Dès lors que le secret bancaire protège la grande criminalité, le système bancaire a l’obligation de faire la part des choses entre le respect de la vie privée et la complicité objective croissante avec le crime organisé.

Nous demandons :

· des sanctions contre les établissements financiers qui refusent de coopérer, avec publication de leur refus ;

· l’obligation de conserver la trace des donneurs d’ordres des virements et transactions sur produits dérivés ;

· la réglementation des professions protégées par des privilèges juridiques, utilisatrices du secret bancaire.

Dès lors que les paradis fiscaux et financiers mettent leur souveraineté nationale à l’encan, le droit d’ingérence international doit pouvoir s’appliquer.

Nous demandons :

· que soient publiées des données détaillées sur ces Etats ou territoires (connaissance du crime par le citoyen-victime) ;

· qu’il leur soit fait obligation de coopérer avec le reste de la communauté internationale sur les plans judiciaires, administratifs et policiers.

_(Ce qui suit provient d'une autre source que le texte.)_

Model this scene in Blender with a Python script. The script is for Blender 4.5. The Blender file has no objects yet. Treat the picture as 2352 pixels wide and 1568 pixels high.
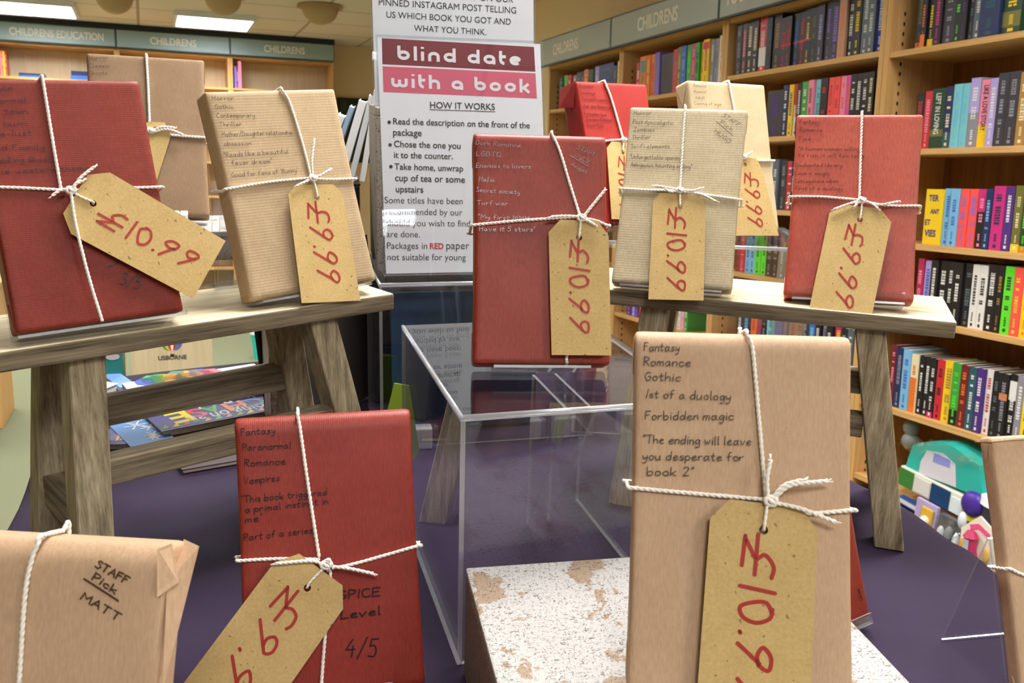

Il faut renforcer la coopération judiciaire, policière et administrative.

Nous demandons :

· que les lois anti-blanchiment existantes soient appliquées, et qu’elles ne soient pas limitées par la territorialité ;

· que les services opérationnels (tutelle financière, justice, police, fisc, audits internes pour le secteur privé) se rapprochent et bâtissent des règles minimales ;

· que le corpus juris européen s’enrichisse d’un volet criminalité financière.

Le blanchiment prospère surtout dans l’ombre.

Nous demandons :

· que les renseignements sur les délits financiers soient rassemblés et échangés plus efficacement ;

· que l’information bancaire soit disponible, au moins en cas de besoin : déclaration des transactions, identification des clients, normes de conservation et d’enregistrement, vérification du respect de la réglementation ;

· que la formation des enquêteurs financiers devienne une priorité ;

· que soit disponible et rendue publique une information commerciale internationale : dirigeants, objet social, comptes ;

· que soit introduite, dans le droit positif, la nullité des actes juridiques passés par toutes personnes physiques ou morales avec un paradis bancaire ou fiscal.

La situation actuelle résulte souvent de la tolérance, du laxisme, voire de la complaisance des gouvernements. D’ores et déjà, et dans un premier temps, des décisions peuvent être prises pour freiner et enrayer la criminalité financière. C’est une question de volonté politique.

Attac demande au gouvernement français de s’engager dans ce sens en prenant directement des mesures à son échelle, et en portant vigoureusement des propositions au niveau européen, au G7/G8, et, plus largement, dans toutes les instances internationales où la France est représentée.